The Elon Musk owned social media giant faced a copyright infringement lawsuit earlier in the year from a group of major music publishers. NMPA brought the suit to light on behalf of 17 music publishers, claiming that X (once Twitter) benefits from music on the platform without paying royalties for the use of it.

At the time, NMPA Chief Executive David Israelite said: “Twitter stands alone as the largest social media platform that has completely refused to license the millions of songs in its service.”

The social media company has requested that the case be dismissed by the court. The music publishers have fought back in an opposition of the motion to dismiss stating that there is ample evidence to fight the case with $250 million in damages on the line.

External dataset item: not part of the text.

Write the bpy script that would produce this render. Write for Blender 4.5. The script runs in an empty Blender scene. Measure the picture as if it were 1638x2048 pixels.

In the case, the music publishers claim that the social media company doesn’t have a proper policy in place for dealing with repeat copyright infringements. They also claim they do not respond to takedown requests.

They add that from the upload of music content to X, X Corp. are able to draw in advertising revenue from the engagement on the illegal uses of music. They quote X themselves saying that “people are more likely to follow a music-related account than any other type of accounts”.

Even with a strong case, it seems all parties might be in for a long, protracted affair. Musk wrote last year: “My commitment: We will never seek victory in a just case against us, even if we will probably win. We will never surrender/settle an unjust case against us, even if we will probably lose.”